**Recorded data**.
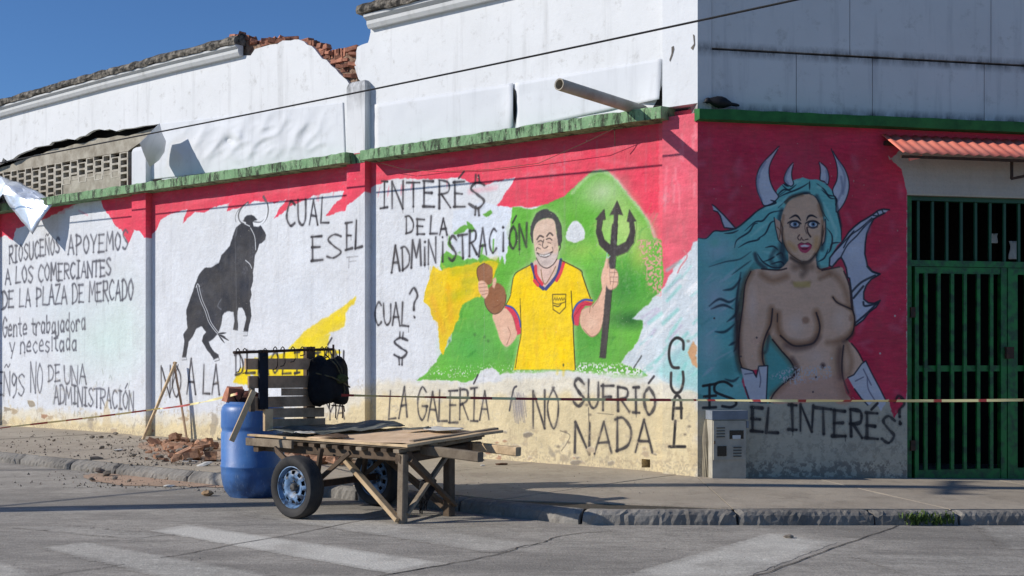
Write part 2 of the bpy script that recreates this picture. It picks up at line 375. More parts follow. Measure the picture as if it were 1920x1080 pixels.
for k in range(170):                                  # brush work and runs in the red
    r = random.Random(6000+k); u = r.uniform(0, 1240); v0 = 385-u*.135; v = v0+r.uniform(-12, 50)
    if v > v0+34 and u < 940: continue
    a_ = r.gauss(.15, .35); c.line([(u, v), (u+math.cos(a_)*r.uniform(10, 30), v-math.sin(a_)*16)], r.uniform(2, 6), r.choice([(244, 116, 136), (216, 56, 82), (240, 96, 116), (226, 74, 92)]), r.uniform(.15, .38), soft=2.5, dry=.5)
for k in range(36):
    r = random.Random(6500+k); u = r.uniform(290, 980); v = 395-(u-300)*.09+r.uniform(-4, 10); c.line([(u, v-14), (u+r.uniform(-5, 1), v+r.uniform(0, 8))], r.uniform(2, 5), RED, .45, soft=2, dry=.4, taper=True)
# green slope and yellow bush
c.poly(P_('960,388 1000,392 1020,385 1060,367 1085,345 1100,330 1112,322 1125,319 1140,322 1152,332 1173,358 1195,385 1217,413 1223,446 1240,449 1243,520 1236,560 1215,590 1205,612 1195,640 1165,678 1200,692 1215,705 1200,712 1150,708 1100,700 1075,696 1000,700 965,700 935,702 905,712 870,716 830,713 780,713 800,700 822,672 845,640 850,600 845,560 835,520 825,500 828,480 836,470 850,478 880,485 905,478 930,490 945,470 955,440 958,410'), (104, 182, 66), jag=2., var=.08, varf=.05)
for (u, v, ru, rv, cl, al) in ((1130, 360, 60, 45, (206, 222, 186), .8), (1165, 400, 45, 50, (196, 222, 140), .7), (1080, 410, 60, 40, (96, 176, 52), .7), (1195, 440, 45, 40, (190, 218, 128), .7), (1090, 470, 60, 30, (168, 206, 92), .6),
    (1170, 540, 70, 70, (46, 132, 48), .85), (1110, 600, 60, 60, (54, 140, 50), .7), (1180, 600, 50, 25, (20, 82, 42), .8), (1020, 660, 160, 40, (70, 160, 76), .6), (880, 650, 70, 60, (76, 170, 82), .7), (900, 440, 60, 40, (96, 170, 60), .3), (985, 440, 40, 50, (92, 172, 50), .7), (1200, 480, 30, 40, (222, 205, 110), .5), (920, 600, 60, 60, (86, 176, 76), .5), (1060, 390, 40, 20, (120, 190, 80), .6)):
    c.blob(u, v, ru, rv, cl, al, 1.)
c.line(P_('1072,362 1100,333 1125,321 1150,332 1175,362 1205,400 1220,425 1228,446'), 7, (222, 232, 210), .6, soft=6, dry=.4)
for k in range(300):
    r = random.Random(k); u = r.uniform(850, 1225); v = r.uniform(400, 690)
    if v < 470 and u < 965: continue
    if v > 640+(u-1100)*-.5 and u > 1150: continue
    a_ = r.gauss(1.2, .5); L_ = r.uniform(8, 24)
    c.line([(u, v), (u+math.cos(a_)*L_, v-math.sin(a_)*L_)], r.uniform(2, 5), r.choice([(58, 142, 58), (120, 190, 90), (84, 168, 62), (44, 124, 50), (140, 200, 110), (150, 196, 80)]), r.uniform(.15, .4), soft=2.5, dry=.4)
c.poly(P_('822,508 812,500 804,525 796,548 793,566 806,580 812,600 820,604 822,630 824,655 830,668 838,640 850,618 858,600 866,575 882,562 900,556 912,535 925,520 935,495 920,488 895,492 870,500 845,502'), (238, 202, 20), jag=2.4, var=.05, varf=.05)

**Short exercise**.
Reproduce the material in its entirety and word for word, without the pictures.

**Answer to this exercise**.
Write part 2 of the bpy script that recreates this picture. It picks up at line 375. More parts follow. Measure the picture as if it were 1920x1080 pixels.
for k in range(170):                                  # brush work and runs in the red
    r = random.Random(6000+k); u = r.uniform(0, 1240); v0 = 385-u*.135; v = v0+r.uniform(-12, 50)
    if v > v0+34 and u < 940: continue
    a_ = r.gauss(.15, .35); c.line([(u, v), (u+math.cos(a_)*r.uniform(10, 30), v-math.sin(a_)*16)], r.uniform(2, 6), r.choice([(244, 116, 136), (216, 56, 82), (240, 96, 116), (226, 74, 92)]), r.uniform(.15, .38), soft=2.5, dry=.5)
for k in range(36):
    r = random.Random(6500+k); u = r.uniform(290, 980); v = 395-(u-300)*.09+r.uniform(-4, 10); c.line([(u, v-14), (u+r.uniform(-5, 1), v+r.uniform(0, 8))], r.uniform(2, 5), RED, .45, soft=2, dry=.4, taper=True)
# green slope and yellow bush
c.poly(P_('960,388 1000,392 1020,385 1060,367 1085,345 1100,330 1112,322 1125,319 1140,322 1152,332 1173,358 1195,385 1217,413 1223,446 1240,449 1243,520 1236,560 1215,590 1205,612 1195,640 1165,678 1200,692 1215,705 1200,712 1150,708 1100,700 1075,696 1000,700 965,700 935,702 905,712 870,716 830,713 780,713 800,700 822,672 845,640 850,600 845,560 835,520 825,500 828,480 836,470 850,478 880,485 905,478 930,490 945,470 955,440 958,410'), (104, 182, 66), jag=2., var=.08, varf=.05)
for (u, v, ru, rv, cl, al) in ((1130, 360, 60, 45, (206, 222, 186), .8), (1165, 400, 45, 50, (196, 222, 140), .7), (1080, 410, 60, 40, (96, 176, 52), .7), (1195, 440, 45, 40, (190, 218, 128), .7), (1090, 470, 60, 30, (168, 206, 92), .6),
    (1170, 540, 70, 70, (46, 132, 48), .85), (1110, 600, 60, 60, (54, 140, 50), .7), (1180, 600, 50, 25, (20, 82, 42), .8), (1020, 660, 160, 40, (70, 160, 76), .6), (880, 650, 70, 60, (76, 170, 82), .7), (900, 440, 60, 40, (96, 170, 60), .3), (985, 440, 40, 50, (92, 172, 50), .7), (1200, 480, 30, 40, (222, 205, 110), .5), (920, 600, 60, 60, (86, 176, 76), .5), (1060, 390, 40, 20, (120, 190, 80), .6)):
    c.blob(u, v, ru, rv, cl, al, 1.)
c.line(P_('1072,362 1100,333 1125,321 1150,332 1175,362 1205,400 1220,425 1228,446'), 7, (222, 232, 210), .6, soft=6, dry=.4)
for k in range(300):
    r = random.Random(k); u = r.uniform(850, 1225); v = r.uniform(400, 690)
    if v < 470 and u < 965: continue
    if v > 640+(u-1100)*-.5 and u > 1150: continue
    a_ = r.gauss(1.2, .5); L_ = r.uniform(8, 24)
    c.line([(u, v), (u+math.cos(a_)*L_, v-math.sin(a_)*L_)], r.uniform(2, 5), r.choice([(58, 142, 58), (120, 190, 90), (84, 168, 62), (44, 124, 50), (140, 200, 110), (150, 196, 80)]), r.uniform(.15, .4), soft=2.5, dry=.4)
c.poly(P_('822,508 812,500 804,525 796,548 793,566 806,580 812,600 820,604 822,630 824,655 830,668 838,640 850,618 858,600 866,575 882,562 900,556 912,535 925,520 935,495 920,488 895,492 870,500 845,502'), (238, 202, 20), jag=2.4, var=.05, varf=.05)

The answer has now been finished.